For my academic reading today, I didn’t start the books that I said I may begin in my post, “Elohim” for “YHWH”: Is This Significant?. The reason is that, on Tuesday, I’ll probably go to the downtown public library to check out some other books that I will read. Then, at a later point, I’ll come back to the ones I checked out at the Hebrew Union College library, for I can have those out longer.
I’m still plugging along in Sara Japhet’s The Ideology of the Book of Chronicles and Its Place in Biblical Thought. I want to interact with something she says on page 52:
We may conclude from this survey that the references in Chronicles to the question of monotheism are infrequent and indirect. Declarations that the LORD alone is God are rare and do not appear in the book’s key speeches. Apart from a few vestiges of the popular view, passages in which the gods of the nations are accorded a real existence, Chronicles asserts that YHWH is the only God, ruler and governor of the world. However, we find no new formulations or emphasis of this conviction in the recounting of events, nor does monotheism inspire any reworking or recasting of the source material. We must therefore assume that, for the writer or his generation, the subject was of little interest; an equilibrium in Israelite religious conviction—including the matter of other religions—had already been established.

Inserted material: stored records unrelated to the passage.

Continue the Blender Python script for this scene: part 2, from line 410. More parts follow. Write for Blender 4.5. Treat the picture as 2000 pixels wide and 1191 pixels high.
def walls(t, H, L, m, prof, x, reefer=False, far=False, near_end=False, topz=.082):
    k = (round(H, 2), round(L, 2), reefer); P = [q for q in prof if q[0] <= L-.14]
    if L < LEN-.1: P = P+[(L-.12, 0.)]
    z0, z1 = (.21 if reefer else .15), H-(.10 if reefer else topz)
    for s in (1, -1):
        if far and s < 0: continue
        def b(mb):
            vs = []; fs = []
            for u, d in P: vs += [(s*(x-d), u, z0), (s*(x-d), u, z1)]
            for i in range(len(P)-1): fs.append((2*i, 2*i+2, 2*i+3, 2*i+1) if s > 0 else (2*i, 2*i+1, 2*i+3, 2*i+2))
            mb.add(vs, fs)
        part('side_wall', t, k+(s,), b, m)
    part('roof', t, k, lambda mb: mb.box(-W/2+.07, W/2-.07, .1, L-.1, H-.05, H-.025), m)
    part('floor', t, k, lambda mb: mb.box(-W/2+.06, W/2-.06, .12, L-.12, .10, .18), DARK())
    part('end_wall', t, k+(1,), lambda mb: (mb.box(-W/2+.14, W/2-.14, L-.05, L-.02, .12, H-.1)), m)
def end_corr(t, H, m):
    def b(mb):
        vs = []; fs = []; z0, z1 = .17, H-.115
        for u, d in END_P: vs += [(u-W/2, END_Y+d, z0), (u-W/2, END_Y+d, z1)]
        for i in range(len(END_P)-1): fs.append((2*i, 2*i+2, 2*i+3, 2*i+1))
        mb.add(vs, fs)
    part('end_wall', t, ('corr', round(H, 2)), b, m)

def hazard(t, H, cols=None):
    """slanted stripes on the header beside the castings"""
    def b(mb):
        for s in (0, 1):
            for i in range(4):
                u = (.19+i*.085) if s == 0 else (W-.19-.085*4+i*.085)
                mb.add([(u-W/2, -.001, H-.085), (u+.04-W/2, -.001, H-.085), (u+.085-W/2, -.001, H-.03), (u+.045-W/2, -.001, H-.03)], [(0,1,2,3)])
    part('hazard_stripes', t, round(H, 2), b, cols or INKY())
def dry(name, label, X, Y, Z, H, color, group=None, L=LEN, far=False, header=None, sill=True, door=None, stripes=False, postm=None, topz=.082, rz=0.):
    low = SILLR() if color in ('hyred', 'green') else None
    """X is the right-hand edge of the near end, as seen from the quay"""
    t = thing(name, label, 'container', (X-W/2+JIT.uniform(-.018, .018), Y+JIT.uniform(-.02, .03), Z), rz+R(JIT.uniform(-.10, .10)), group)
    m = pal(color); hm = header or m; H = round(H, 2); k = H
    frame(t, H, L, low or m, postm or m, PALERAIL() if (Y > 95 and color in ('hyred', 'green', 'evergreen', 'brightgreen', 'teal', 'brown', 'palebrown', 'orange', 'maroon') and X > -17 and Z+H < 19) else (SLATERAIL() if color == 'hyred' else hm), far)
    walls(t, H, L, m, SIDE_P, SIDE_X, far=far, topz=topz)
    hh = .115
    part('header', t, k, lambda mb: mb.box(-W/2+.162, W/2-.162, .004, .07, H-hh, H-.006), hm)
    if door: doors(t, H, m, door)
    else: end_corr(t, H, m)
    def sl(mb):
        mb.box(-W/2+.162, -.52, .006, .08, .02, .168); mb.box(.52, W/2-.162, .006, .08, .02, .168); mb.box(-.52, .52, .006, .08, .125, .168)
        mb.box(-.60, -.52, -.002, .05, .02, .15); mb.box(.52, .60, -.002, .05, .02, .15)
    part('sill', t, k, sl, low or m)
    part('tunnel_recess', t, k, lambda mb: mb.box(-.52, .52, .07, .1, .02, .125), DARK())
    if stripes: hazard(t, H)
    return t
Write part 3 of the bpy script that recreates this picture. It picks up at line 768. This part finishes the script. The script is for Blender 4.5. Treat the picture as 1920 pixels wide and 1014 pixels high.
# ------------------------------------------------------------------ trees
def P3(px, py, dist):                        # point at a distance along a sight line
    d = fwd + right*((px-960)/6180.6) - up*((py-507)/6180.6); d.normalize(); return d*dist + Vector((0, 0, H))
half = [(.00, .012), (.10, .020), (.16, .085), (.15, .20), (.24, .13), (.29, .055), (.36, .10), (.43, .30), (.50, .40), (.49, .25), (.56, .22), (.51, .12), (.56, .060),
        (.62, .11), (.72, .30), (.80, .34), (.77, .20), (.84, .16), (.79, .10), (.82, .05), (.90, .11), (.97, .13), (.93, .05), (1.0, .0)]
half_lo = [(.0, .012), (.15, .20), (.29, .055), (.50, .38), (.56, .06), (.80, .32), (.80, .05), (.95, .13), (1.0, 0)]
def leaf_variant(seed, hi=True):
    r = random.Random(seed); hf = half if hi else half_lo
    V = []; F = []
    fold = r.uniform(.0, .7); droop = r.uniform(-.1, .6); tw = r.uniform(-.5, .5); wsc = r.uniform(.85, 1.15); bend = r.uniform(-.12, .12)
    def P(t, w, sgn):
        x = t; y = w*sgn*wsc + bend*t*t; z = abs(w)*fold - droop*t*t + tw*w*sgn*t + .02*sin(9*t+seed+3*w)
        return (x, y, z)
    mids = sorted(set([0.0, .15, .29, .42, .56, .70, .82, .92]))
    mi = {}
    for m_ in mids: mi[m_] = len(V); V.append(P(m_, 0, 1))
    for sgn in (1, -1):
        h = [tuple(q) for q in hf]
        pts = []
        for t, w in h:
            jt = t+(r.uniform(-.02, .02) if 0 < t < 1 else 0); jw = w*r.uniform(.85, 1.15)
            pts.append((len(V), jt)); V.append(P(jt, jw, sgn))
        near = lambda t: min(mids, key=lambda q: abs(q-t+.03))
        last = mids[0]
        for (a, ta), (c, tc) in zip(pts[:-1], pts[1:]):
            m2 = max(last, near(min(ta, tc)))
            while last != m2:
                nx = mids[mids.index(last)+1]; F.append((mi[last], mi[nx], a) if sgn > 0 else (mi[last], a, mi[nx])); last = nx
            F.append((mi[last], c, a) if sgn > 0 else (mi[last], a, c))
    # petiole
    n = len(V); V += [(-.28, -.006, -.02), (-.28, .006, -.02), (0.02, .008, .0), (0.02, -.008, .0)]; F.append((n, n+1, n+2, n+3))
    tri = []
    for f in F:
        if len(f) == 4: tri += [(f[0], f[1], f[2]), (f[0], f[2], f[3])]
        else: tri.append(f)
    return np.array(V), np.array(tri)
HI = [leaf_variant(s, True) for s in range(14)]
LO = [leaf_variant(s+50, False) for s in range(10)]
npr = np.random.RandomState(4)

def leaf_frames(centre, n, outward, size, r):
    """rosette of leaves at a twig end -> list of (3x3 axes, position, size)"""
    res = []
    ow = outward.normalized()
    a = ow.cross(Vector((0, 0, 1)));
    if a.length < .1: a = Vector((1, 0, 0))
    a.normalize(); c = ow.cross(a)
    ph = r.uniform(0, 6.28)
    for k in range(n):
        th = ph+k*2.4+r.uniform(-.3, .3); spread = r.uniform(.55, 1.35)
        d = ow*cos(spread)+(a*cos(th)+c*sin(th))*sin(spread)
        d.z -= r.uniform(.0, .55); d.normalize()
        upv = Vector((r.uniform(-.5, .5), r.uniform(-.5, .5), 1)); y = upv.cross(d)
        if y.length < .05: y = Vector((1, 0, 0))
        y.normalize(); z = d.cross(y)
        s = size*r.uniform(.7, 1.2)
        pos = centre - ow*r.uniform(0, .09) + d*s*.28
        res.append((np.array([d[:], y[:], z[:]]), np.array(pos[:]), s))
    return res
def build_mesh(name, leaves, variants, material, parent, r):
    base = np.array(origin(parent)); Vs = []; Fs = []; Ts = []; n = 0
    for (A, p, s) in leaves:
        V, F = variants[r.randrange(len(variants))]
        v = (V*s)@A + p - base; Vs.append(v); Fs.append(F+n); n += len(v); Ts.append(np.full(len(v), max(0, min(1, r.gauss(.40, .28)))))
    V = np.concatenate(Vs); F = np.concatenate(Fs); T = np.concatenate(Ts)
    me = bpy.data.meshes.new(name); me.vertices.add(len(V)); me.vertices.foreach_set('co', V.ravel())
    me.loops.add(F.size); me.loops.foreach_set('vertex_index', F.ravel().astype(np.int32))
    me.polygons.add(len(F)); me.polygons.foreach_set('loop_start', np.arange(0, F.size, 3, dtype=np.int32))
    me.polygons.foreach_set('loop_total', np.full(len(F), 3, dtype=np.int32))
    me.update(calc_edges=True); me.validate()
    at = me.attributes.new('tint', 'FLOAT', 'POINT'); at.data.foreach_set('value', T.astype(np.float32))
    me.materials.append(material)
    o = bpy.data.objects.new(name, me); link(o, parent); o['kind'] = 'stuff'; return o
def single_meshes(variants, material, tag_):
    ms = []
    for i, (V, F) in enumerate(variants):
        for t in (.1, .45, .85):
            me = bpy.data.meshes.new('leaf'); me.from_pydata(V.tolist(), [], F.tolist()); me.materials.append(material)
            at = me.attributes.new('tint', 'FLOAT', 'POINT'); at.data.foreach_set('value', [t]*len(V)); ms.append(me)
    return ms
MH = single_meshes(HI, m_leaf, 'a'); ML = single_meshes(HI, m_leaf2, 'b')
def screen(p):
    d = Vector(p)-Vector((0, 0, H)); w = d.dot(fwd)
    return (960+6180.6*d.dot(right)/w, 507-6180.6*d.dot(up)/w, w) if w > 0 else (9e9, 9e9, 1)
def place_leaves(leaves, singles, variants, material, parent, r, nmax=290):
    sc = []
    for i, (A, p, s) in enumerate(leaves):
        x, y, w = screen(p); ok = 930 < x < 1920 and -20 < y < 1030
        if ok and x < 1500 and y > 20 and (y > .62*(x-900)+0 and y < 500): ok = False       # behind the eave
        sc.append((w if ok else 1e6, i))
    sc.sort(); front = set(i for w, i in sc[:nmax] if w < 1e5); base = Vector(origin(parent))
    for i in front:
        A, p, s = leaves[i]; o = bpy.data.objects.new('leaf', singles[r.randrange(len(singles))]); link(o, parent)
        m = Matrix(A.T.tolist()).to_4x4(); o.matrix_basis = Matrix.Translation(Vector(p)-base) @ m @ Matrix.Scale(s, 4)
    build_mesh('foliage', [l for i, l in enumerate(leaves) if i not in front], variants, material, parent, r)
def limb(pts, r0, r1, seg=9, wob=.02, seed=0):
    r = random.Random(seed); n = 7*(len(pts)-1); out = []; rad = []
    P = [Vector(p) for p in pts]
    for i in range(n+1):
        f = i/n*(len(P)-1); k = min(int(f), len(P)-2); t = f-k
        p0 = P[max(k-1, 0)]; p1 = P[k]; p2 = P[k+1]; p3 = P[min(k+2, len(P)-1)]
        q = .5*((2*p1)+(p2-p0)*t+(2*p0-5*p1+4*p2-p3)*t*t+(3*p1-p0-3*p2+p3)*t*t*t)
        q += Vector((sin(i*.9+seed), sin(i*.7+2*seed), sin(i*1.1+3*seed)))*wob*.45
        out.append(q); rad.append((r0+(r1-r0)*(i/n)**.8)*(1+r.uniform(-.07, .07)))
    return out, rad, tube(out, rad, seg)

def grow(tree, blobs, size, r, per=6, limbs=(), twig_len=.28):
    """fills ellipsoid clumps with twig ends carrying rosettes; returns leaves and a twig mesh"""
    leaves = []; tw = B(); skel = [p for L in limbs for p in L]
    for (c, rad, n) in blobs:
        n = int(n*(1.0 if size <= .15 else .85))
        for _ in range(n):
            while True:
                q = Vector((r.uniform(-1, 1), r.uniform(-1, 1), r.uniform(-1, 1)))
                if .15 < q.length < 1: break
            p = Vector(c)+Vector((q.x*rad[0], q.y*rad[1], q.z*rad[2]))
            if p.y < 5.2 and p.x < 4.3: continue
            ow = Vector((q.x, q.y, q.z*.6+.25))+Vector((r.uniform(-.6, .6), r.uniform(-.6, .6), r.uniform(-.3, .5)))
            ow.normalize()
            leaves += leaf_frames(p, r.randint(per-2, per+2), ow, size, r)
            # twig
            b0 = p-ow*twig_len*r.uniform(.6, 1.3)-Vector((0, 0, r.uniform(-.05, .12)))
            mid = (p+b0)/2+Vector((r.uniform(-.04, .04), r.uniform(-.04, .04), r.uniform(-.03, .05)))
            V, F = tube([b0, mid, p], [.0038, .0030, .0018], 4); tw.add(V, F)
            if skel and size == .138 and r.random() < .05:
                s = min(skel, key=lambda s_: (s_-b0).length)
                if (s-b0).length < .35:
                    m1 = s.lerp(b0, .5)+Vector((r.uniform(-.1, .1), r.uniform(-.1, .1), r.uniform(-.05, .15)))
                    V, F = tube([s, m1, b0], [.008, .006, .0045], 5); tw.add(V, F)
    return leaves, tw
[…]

According to Japhet, the Chronicler doesn’t really care about the issue of monotheism—of Israel’s God being the one true God, while the gods of the other nations do not exist. The Chronicler asserts monotheism in a few places, but he also preserves passages affirming that the LORD is above the other gods, which acknowledges their existence. Why didn’t the Chronicler try to iron this stuff out? Japhet’s answer is that he didn’t care a great deal about the issue.
And, on a related issue, she also maintains that the Chronicler was not a missionary: he didn’t care whether or not the other nations accepted the Israelite God. As Japhet states on page 53: …the phrase in Hezekiah’s prayer—”that all the kingdoms of the earth may know that thou, O LORD, art God alone (2 Kings 19:19)—and many others of its kind found in the rest of the Bible are missing in Chronicles. (Japhet mentions II Chronicles 6:33 as an exception, but it draws from I Kings 8:43).
I’ll take Japhet’s word on this for the time being. In the Persian period, there were exclusivist voices. In Ezra-Nehemiah, the returning exiles do not accept Samaritan assistance in rebuilding the temple (although they receive donations from other nations). They also try to clamp down on intermarriage and exlude certain foreigners from their midst. They are becoming more insular, perhaps because they think that will keep them pure and prevent another exile. And is there a chance that they didn’t want to come across as people who looked down on other nations, who believed that everyone on the face of the earth should believe as they do? They were in their land at the favor of the Persians, who were religiously tolerant, believing that the gods of the nations were legitimate. Perhaps the returning exiles didn’t want to appear square against such a pluralistic background. Sure, they as Jews would worship the LORD alone, but they weren’t about to insist that others do so!
But there were more inclusivist voices in the Persian period, such as Second-Third Isaiah, who looked forward to the time when all the nations would worship YHWH. Was the Chronicler in the more exclusivist school, which, ironically, may have been more compatible with the pluralistic attitudes of the period?